Machine Learning for Humans: Overview

Introduction:

Machine Learning has been increasingly in the news lately. This series of papers will describe some basic concepts and how those concepts may be applied to business. Machine intelligence was referenced by Rene Descartes in his "Discourse on Method" in 1637. Another significant paper was published in 1950 by Alan Turing ("Computing Machinery and Intelligence") where he describes an "imitation game," w a machine interacting with a human (and from where the movie "The Imitation Game" got its name). In short, Machine Learning refers to : the science of getting computers to learn without being explicitly programmed (Arthur Samuel, 1959).  

 Work continued on this path ever since, and with the success of widely published events such as the IBM-Kasparov chess match (1996) and Jeopardy (2011) among others, it has gone into the mainstream. In addition, other technologies such as high speed networks and specialized hardware have made it available to the masses.

These papers will describe some of the more common categories under Artificial Intelligence, such as Machine Learning, Neural Networks and Deep Learning, citing basic examples and how they may (or may not) be suitable for a particular project.

A word about words.

The term 'Artificial Intelligence' has many different definitions. I will be using it as the broad definition (above), with others such as Machine Learning, Neural Networks and Deep Learning as further subsets. Each of these terms, such as Neural Networks, will have multiple variants underneath them (RNN, CNN, GAN, etc.). The goal of this series is not to discuss each variant in detail, but to discuss the categories, their general approach and how they apply to business issues. 

Don't forget about the Math.

Keep in mind, however all of these techniques are rooted in sound mathematical principles and make extensive use of linear algebra, probability, statistics, and calculus. To blindly grab a technique and start coding away is ill advised. A high level understanding of these approaches are recommended in order to build a suitable model. In addition sound business understanding is needed to effectively use these models. As you will see, it is easy to create a model, but it is much more difficult to create a proper model, as well as to determine if it makes business sense to use it. 

The Data Foundation:

Data is extremely important as it is what the data scientist uses as raw input to create and evaluate a model. There have been estimates that up to 80% of a data scientists time is working through data issues such as obtaining, cleaning, filtering, organizing and understanding the data. Though data is available everywhere it is most likely not in the format or definition that you need for your project. It will also have inherent errors that need to be acknowledged and minimized as you work through the modeling. 

Approach to Modeling:

As with many other techniques in life, there are always compromises. Such is the case with modeling. A data scientist has many models at their disposal, with new techniques being introduced continually. Some models assume a linear relationship between the inputs and outputs. These can work well, if your data is, well, linear. But in reality the vast majority of data is not linear. However, in certain situations we can approximate reality by using linear models. One advantage to a linear model is they tend to be easier to explain. "If I increase advertising revenue by 10%, I can expect a 7% increase in Sales". Others are defined by creating groupings in the data, so the model is defined more by the inherent distribution of the data, than by assuming a linear fit.  

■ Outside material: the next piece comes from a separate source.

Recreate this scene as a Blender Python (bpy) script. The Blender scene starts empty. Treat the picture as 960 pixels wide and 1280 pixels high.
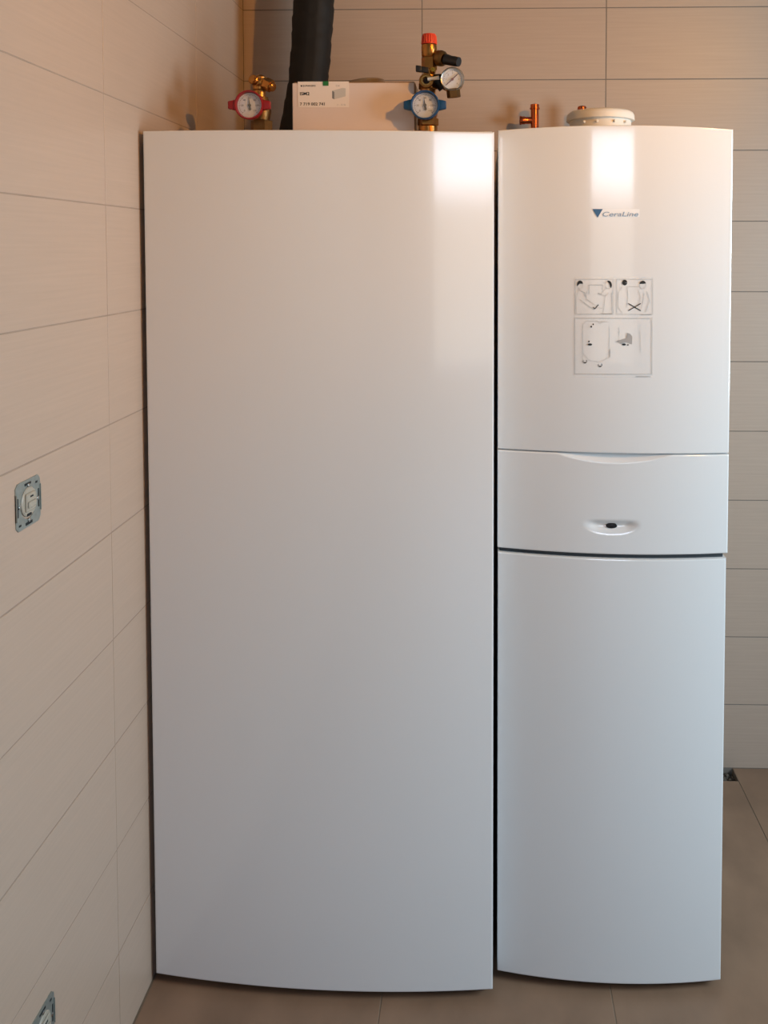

Not all models are appropriate for all situations. It is the responsibility of the data scientist to understand the pros and cons when analyzing and proposing a modelling approach. 

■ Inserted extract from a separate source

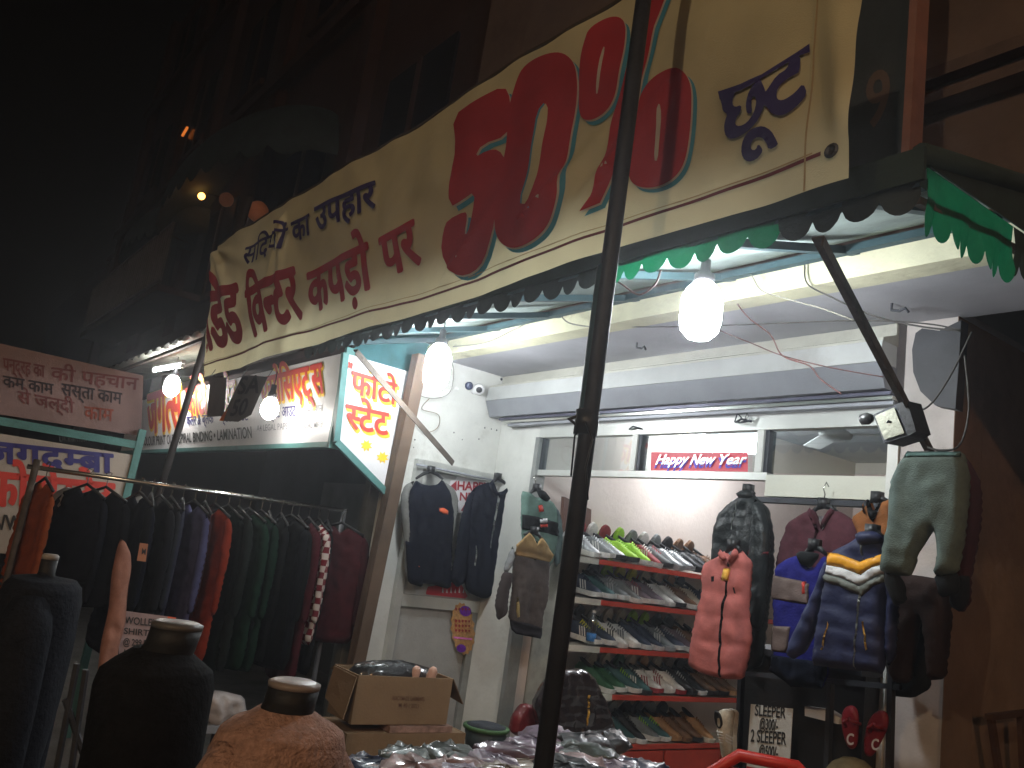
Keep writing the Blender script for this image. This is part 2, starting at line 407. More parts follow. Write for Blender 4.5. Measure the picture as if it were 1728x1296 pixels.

From the business perspective, careful thought needs to be applied to determine if the model is used and what type of error is minimized. Let's say a company wants to predict if a customer will default on their credit card based on their balance and student status. Based on historical data of 10,000 customers, 333 defaulted (for a rate of 3.33%). A model built by the company predicts 2.75% will default. Another measurement of the model is that it predicted correctly 99.8% of the non-defaulters. This looks like a pretty solid model!

With a second look, we see some of the cracks. For instance, the error rate without a model is 3.33%. Also, if we looked at the people who did default, we were only able to predict them correctly 75% of the time, most likely not acceptable by the company. Instead of focusing on the business' most important error rate (the prediction of the defaulters) the model instead focused on the overall error rate (prediction of the defaulters plus the prediction of the non-defaulters). A business person may be more inclined to have a larger error rate on misclassifying the non-defaulters and instead being more accurate on the defaulters (as this group is more costly to the company). 

One prediction is Clear.

The uses of Machine Learning is accelerating. Examples of this are everywhere, from identifying faces on Facebook, to serving up search results in Google, to using predictive typing on keyboards, and FaceID in Apple. The list goes on and on. The next paper will focus on Linear Regression before we tackle more involved topics such as Neural Networks and Deep Learning.